- _Collected material_:
#####

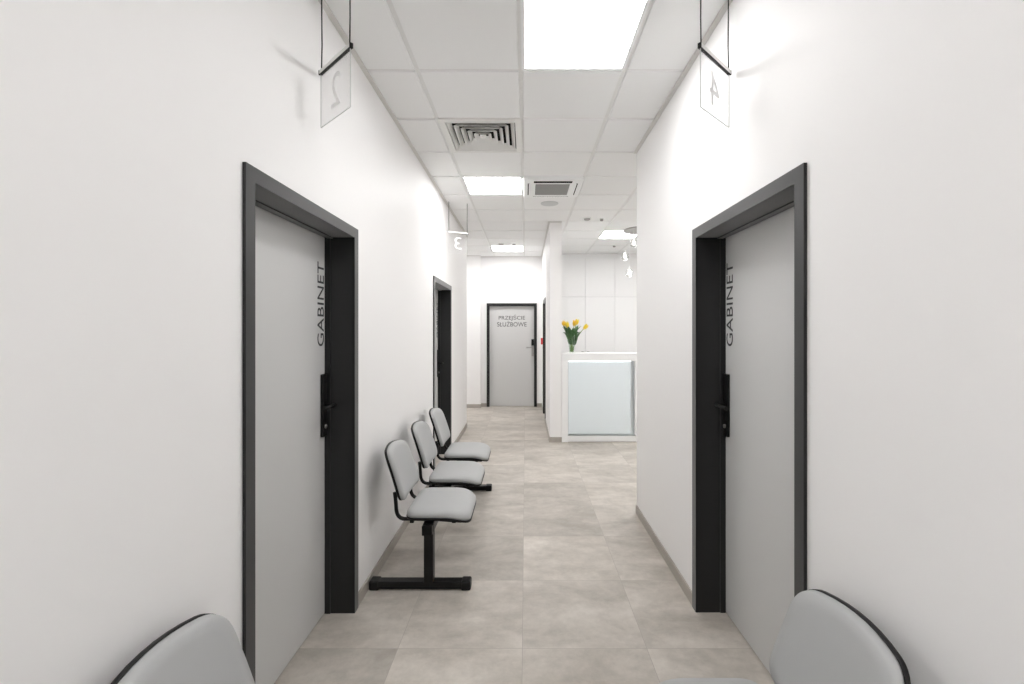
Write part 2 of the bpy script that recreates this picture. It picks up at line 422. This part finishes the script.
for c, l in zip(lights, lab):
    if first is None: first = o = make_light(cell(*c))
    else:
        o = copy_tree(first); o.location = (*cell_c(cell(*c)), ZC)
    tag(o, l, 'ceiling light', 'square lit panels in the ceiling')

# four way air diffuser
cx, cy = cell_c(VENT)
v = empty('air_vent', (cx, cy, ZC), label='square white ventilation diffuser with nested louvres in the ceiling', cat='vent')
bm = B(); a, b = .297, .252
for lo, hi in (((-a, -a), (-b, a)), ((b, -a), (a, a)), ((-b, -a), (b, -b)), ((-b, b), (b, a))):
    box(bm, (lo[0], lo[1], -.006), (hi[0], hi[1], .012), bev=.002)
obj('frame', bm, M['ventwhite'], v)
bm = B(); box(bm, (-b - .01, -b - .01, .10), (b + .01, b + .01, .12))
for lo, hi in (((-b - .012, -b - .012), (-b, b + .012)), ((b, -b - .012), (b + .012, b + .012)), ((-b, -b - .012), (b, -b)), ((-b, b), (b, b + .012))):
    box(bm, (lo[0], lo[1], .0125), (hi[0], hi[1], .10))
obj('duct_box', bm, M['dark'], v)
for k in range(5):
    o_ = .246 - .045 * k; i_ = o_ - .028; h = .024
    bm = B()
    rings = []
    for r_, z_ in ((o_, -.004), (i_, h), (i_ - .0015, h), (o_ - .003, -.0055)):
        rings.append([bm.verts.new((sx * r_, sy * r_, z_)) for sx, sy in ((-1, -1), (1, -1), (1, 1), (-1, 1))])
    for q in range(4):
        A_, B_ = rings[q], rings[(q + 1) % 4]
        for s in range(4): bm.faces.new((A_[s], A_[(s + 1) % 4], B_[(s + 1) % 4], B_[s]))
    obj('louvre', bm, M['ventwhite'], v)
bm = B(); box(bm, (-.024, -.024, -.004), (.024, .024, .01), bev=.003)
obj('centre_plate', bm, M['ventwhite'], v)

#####

- _Work to do_: Copy each line in full and exactly, omitting any picture.

- _Answer to the task_:
Write part 2 of the bpy script that recreates this picture. It picks up at line 422. This part finishes the script.
for c, l in zip(lights, lab):
    if first is None: first = o = make_light(cell(*c))
    else:
        o = copy_tree(first); o.location = (*cell_c(cell(*c)), ZC)
    tag(o, l, 'ceiling light', 'square lit panels in the ceiling')

# four way air diffuser
cx, cy = cell_c(VENT)
v = empty('air_vent', (cx, cy, ZC), label='square white ventilation diffuser with nested louvres in the ceiling', cat='vent')
bm = B(); a, b = .297, .252
for lo, hi in (((-a, -a), (-b, a)), ((b, -a), (a, a)), ((-b, -a), (b, -b)), ((-b, b), (b, a))):
    box(bm, (lo[0], lo[1], -.006), (hi[0], hi[1], .012), bev=.002)
obj('frame', bm, M['ventwhite'], v)
bm = B(); box(bm, (-b - .01, -b - .01, .10), (b + .01, b + .01, .12))
for lo, hi in (((-b - .012, -b - .012), (-b, b + .012)), ((b, -b - .012), (b + .012, b + .012)), ((-b, -b - .012), (b, -b)), ((-b, b), (b, b + .012))):
    box(bm, (lo[0], lo[1], .0125), (hi[0], hi[1], .10))
obj('duct_box', bm, M['dark'], v)
for k in range(5):
    o_ = .246 - .045 * k; i_ = o_ - .028; h = .024
    bm = B()
    rings = []
    for r_, z_ in ((o_, -.004), (i_, h), (i_ - .0015, h), (o_ - .003, -.0055)):
        rings.append([bm.verts.new((sx * r_, sy * r_, z_)) for sx, sy in ((-1, -1), (1, -1), (1, 1), (-1, 1))])
    for q in range(4):
        A_, B_ = rings[q], rings[(q + 1) % 4]
        for s in range(4): bm.faces.new((A_[s], A_[(s + 1) % 4], B_[(s + 1) % 4], B_[s]))
    obj('louvre', bm, M['ventwhite'], v)
bm = B(); box(bm, (-.024, -.024, -.004), (.024, .024, .01), bev=.003)
obj('centre_plate', bm, M['ventwhite'], v)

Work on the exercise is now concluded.